37. Sherlock Holmes

It is said, “Set a thief to catch a thief”. The best legendary example to this statement is the life of a convict turned detective, Eugene Vidocq. Yes! He was a criminal turned to a police chief!

A Frenchman and an ex-criminal, Vidocq, utilized his first hand knowledge of the underworld, to create a whole newly formalized “Criminal Investigation”. He made crime fighting a highly organized social science. His rare achievements are being used widely even today, while he himself has been pushed into obscurity most ungraciously!

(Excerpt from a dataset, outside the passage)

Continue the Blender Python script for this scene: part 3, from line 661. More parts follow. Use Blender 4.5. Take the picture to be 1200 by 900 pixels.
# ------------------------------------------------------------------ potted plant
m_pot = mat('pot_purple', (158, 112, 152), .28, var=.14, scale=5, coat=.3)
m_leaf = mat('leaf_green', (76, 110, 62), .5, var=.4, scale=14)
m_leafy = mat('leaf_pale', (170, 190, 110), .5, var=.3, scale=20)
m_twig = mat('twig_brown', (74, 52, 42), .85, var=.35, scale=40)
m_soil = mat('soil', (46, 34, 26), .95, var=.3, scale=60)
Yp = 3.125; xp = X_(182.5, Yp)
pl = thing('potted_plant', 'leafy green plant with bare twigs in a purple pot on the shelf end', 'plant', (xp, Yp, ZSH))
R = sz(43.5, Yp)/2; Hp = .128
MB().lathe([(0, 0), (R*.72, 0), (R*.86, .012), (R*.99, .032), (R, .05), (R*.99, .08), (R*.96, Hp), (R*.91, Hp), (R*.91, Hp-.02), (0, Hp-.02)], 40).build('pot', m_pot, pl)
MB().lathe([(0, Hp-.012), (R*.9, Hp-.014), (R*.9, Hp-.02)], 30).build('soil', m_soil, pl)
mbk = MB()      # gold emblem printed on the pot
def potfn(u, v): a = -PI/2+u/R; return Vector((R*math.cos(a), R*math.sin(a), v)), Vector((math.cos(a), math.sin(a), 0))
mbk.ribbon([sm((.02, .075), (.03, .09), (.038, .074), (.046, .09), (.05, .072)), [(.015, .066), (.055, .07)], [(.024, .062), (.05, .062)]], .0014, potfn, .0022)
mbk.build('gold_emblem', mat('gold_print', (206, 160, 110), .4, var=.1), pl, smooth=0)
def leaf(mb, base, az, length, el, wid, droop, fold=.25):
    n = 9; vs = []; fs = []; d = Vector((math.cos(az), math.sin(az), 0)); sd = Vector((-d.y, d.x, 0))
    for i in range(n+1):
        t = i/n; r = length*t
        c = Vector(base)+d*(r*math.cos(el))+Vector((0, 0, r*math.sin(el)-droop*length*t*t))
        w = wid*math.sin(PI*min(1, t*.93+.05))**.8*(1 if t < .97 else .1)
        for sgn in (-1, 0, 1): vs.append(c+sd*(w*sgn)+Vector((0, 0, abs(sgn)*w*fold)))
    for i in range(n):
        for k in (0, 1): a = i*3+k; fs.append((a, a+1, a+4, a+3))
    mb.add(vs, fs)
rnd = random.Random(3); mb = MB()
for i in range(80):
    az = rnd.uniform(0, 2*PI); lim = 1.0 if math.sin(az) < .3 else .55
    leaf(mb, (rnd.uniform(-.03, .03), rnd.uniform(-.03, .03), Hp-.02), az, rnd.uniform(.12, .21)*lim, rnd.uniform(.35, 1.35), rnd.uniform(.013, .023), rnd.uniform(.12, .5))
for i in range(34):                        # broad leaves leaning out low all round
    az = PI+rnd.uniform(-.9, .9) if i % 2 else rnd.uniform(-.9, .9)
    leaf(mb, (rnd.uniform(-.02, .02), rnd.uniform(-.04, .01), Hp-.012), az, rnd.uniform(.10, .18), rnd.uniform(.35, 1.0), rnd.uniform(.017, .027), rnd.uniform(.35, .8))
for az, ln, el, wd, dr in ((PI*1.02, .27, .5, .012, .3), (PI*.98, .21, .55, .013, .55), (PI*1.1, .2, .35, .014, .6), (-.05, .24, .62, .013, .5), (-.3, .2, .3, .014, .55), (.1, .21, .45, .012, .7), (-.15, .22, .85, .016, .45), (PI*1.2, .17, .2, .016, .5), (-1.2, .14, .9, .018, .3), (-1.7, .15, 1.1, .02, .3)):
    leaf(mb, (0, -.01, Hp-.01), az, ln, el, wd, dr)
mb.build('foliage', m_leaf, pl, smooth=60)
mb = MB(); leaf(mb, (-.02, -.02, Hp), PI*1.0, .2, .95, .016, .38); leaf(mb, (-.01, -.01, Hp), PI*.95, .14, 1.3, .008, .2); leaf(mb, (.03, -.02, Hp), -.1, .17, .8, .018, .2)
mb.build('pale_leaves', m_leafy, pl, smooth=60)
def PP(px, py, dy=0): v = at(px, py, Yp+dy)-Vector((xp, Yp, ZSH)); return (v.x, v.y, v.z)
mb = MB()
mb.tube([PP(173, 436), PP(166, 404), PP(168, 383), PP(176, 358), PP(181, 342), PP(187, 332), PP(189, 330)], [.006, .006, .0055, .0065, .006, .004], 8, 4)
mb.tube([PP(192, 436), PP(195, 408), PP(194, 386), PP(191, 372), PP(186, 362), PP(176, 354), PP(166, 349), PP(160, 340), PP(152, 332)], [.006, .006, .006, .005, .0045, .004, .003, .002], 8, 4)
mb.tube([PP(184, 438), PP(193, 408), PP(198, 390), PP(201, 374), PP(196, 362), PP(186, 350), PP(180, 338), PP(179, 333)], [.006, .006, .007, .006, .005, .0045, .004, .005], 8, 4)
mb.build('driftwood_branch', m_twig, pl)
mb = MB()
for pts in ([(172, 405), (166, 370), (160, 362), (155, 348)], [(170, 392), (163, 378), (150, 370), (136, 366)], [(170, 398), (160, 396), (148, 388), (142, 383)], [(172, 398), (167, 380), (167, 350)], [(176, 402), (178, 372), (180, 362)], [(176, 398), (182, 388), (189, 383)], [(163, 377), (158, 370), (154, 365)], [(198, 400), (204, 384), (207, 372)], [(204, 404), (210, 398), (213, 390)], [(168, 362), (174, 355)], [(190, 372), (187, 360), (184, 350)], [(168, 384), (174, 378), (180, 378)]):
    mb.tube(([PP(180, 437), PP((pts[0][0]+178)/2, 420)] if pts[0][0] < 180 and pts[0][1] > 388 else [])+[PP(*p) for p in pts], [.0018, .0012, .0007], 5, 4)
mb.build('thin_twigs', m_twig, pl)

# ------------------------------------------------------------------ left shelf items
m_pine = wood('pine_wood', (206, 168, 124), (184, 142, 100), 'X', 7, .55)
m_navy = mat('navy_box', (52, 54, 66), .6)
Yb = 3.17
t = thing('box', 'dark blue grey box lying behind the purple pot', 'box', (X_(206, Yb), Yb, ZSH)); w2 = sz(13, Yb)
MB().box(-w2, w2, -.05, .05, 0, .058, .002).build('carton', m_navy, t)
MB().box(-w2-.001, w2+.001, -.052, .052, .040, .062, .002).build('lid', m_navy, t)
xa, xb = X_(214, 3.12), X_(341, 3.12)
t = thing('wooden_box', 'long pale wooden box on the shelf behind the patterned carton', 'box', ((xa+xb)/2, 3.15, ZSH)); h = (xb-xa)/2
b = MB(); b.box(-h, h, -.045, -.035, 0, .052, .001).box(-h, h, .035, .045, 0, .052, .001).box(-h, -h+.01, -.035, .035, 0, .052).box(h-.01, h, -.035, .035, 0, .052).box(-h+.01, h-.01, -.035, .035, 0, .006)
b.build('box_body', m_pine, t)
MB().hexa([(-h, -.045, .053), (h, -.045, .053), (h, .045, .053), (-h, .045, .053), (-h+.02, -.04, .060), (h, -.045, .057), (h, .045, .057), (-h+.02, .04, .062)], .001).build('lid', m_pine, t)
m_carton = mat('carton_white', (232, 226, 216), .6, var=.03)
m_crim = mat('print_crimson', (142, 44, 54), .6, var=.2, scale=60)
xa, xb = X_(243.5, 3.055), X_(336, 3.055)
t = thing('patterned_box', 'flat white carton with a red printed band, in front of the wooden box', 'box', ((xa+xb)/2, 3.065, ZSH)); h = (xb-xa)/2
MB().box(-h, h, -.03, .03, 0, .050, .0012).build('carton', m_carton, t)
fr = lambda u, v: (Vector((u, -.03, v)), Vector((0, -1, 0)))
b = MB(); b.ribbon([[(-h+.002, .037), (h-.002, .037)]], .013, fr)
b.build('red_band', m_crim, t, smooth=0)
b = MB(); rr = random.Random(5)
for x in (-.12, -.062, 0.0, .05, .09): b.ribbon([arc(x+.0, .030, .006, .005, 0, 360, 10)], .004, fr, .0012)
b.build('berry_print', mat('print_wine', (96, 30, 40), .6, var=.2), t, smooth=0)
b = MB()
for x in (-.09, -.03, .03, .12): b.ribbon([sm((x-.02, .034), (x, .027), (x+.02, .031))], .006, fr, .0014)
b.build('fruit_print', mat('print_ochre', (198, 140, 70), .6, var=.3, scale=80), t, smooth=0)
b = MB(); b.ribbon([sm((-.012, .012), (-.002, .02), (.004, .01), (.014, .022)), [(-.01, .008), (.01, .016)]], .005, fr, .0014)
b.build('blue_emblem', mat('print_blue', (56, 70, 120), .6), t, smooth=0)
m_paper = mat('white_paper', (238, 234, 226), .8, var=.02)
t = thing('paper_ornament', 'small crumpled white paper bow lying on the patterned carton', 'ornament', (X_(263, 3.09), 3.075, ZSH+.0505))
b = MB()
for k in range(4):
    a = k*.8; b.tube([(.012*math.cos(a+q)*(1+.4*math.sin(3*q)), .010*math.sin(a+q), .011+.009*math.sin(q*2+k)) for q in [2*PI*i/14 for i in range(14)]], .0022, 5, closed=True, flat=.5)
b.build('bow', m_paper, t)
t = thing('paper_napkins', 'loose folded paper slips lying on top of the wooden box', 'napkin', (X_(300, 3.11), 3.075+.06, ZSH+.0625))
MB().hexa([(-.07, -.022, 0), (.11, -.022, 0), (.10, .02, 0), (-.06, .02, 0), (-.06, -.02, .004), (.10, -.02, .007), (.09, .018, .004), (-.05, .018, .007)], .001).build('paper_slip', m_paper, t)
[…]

Some of his novel ideas included introduction of record keeping, Criminalistics and the Science of ballistics into the police work. He introduced the system of making plaster-of- Paris casts of the foot and shoe impressions, to be used in the investigation.

He was a master of disguise and surveillance. He was an inventor too. He held the patents on the indelible ink and unalterable bond paper. He was the founder of the first modern Detective Agency. He was the first ever bona fide private eye!

The success of Vidocq inspired the world class authors so much that, they borrowed some of his brilliance, to add credibility to their own fictional heroes. Sir Canon Doyle’s Sherlock Holmes was based on Vidocq. In Hugo’s Les Miserable, both Jean Val Jean and the inspector were based on Vidocq.

Vidocq was a philanthropist helping the poor, wretched and the abandoned dwellers of Paris. He hunted the guilty and freed the innocent. Conventional people who lacked his sheer love of life, condemned him.

Vidocq was a fugitive, an under cover agent, a private investigator, an author, an inventor, an actor, a master of disguise, a humanitarian and a philanthropist all rolled into one.

Indeed Vidocq was a very unusual man with many rare talents. While Sherlock Holmes based on Vidocq has earned world wide popularity, he himself has been unduly pushed into obscurity!